Samuel M. Maione
Social psychology applicant. Current lab-tech / lab manager.

Professional summary. I graduated from SUNY Binghamton in 2023 with a BSc in Integrative Neuroscience, where I earned the Steven W. Kovacs Memorial Award and Undergraduate Research Award for my passion towards psychological research as a volunteer research assistant in Dr. Peter Gerhardstein’s lab. After graduating, I joined Dr. Shari Liu’s lab at Johns Hopkins Univeristy as a full-time laboratory technician / lab manager. Here, we study the way people navigate the social and physical world through neuroimaging, behavioral tests, and developmental studies. While working in the Liulab, I worked with my undergraduate lab to turn my honors thesis into a publication that was recently accepted in Frontiers of Neurology. My first authored paper with Dr. Liu that tests whether human intuitive physical reasoning and goal directed attention rely on shared or distinct neural resources will be submitted for publication in the next few weeks.
Research summary. When we navigate the social world, we occupy multiple identities at once.

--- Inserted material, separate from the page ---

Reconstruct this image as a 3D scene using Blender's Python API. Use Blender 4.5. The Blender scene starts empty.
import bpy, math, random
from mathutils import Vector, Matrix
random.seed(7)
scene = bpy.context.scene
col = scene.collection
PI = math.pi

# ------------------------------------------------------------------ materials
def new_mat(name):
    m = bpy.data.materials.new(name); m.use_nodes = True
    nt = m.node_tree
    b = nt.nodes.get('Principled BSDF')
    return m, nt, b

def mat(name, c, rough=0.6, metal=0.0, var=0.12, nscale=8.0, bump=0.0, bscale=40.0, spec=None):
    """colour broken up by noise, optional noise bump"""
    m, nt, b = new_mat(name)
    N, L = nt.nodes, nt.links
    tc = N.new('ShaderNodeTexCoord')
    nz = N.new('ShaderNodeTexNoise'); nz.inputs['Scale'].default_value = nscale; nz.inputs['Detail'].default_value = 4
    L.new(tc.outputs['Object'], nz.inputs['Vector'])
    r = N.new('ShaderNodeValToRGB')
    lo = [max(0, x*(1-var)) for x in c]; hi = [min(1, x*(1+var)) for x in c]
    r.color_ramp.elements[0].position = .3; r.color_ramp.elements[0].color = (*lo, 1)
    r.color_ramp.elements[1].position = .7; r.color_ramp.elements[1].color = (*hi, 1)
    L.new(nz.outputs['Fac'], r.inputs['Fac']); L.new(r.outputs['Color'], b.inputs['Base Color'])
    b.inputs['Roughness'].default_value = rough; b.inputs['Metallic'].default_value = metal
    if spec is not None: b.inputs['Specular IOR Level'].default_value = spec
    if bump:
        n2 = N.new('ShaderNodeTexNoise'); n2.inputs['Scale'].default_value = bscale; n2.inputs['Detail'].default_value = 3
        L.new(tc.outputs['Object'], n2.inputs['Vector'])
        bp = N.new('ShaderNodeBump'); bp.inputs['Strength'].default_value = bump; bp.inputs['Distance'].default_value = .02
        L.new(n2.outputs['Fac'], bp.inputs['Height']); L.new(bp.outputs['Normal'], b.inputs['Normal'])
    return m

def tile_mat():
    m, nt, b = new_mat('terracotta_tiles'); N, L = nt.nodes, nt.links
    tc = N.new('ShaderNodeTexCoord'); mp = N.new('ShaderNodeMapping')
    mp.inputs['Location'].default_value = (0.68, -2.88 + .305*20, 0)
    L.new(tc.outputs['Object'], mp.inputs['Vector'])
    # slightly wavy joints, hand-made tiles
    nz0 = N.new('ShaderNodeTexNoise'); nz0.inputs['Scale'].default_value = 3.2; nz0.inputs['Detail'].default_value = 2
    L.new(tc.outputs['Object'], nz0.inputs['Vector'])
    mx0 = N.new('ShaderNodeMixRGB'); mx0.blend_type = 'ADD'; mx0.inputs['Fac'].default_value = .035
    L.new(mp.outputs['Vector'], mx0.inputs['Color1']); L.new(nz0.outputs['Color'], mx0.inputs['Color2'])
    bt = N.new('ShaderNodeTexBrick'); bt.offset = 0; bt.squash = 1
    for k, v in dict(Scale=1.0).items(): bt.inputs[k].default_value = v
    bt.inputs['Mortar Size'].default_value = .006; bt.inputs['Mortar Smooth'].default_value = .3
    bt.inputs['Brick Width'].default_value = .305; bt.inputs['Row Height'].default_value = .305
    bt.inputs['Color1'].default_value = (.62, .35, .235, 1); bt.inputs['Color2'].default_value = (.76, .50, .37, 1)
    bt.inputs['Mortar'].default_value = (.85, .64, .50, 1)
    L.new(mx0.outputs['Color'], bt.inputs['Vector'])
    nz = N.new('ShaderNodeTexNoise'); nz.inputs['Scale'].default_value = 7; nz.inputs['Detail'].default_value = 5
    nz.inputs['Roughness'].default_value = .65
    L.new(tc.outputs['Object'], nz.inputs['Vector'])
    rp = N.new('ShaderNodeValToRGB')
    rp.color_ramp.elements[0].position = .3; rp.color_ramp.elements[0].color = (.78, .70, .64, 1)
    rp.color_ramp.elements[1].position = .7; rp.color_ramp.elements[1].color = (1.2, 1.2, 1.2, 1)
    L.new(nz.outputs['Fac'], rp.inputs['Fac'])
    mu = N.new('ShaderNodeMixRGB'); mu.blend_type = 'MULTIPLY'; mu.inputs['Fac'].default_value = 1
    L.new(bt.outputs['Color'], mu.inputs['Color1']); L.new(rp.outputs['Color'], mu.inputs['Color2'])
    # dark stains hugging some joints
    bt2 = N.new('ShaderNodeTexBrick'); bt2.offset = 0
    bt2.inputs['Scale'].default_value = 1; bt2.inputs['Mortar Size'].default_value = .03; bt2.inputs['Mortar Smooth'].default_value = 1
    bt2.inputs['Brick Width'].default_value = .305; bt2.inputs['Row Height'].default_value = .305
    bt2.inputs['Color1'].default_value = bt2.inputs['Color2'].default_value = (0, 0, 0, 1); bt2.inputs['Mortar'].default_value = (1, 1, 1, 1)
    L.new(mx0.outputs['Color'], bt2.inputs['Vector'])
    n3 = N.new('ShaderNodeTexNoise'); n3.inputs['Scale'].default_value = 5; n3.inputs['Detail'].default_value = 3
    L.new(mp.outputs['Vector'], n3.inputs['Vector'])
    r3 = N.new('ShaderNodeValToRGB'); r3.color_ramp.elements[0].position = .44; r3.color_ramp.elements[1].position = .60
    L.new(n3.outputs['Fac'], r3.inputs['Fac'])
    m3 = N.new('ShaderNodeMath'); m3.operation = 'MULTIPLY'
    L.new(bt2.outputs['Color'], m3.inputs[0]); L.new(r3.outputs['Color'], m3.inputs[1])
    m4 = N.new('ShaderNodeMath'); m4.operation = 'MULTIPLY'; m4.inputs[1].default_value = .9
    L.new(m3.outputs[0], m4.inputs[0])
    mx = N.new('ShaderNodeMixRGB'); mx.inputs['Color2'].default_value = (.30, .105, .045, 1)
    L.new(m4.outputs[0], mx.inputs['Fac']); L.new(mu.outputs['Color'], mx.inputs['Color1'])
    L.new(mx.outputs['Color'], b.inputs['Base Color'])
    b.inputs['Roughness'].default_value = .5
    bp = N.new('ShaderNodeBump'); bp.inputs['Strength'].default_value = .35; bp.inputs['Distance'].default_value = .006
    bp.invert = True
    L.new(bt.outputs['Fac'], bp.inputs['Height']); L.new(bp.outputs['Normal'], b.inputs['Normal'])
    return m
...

We become members of coalitions (groups we form with people who are able and willing to coordinate with us, with values dependent on the current people making up the coalition); and we take on roles, in institutions (interconnected networks of roles connected by norms that persist through time and space, even as the people in roles change, with values contingent on the institution as a whole rather than any particular individuals). I am interested in the intersection of coalitions and institutions. Particularly, how coalitions influence institutions (e.g. how many coalition members does it take to change the perceived message of an institution?); when we prioritize our coalition over our institution, or vice-versa (e.g. if an institution announces one thing, but your friend tells you the opposite, who do you listen to, and why?); and the neural underpinnings of group perception (e.g. do we understand institutions, coalitions, groups, and individuals using a common set of neural resources?).
In the real world, confidence in (almost all public) institutions reached a 52 year low in the United States. While a variety of political, economical, and historical reasons undoubtedly play a role in dwindling public perception of institutions, confidence in institutions still sinks lower year after year. The traditional method of studying institutions omits cognitive science perspectives. Perhaps this is the missing piece to turn around this downward spiral: if we can understand the way humans think about institutions, then maybe we can develop avenues to restore confidence in institutions.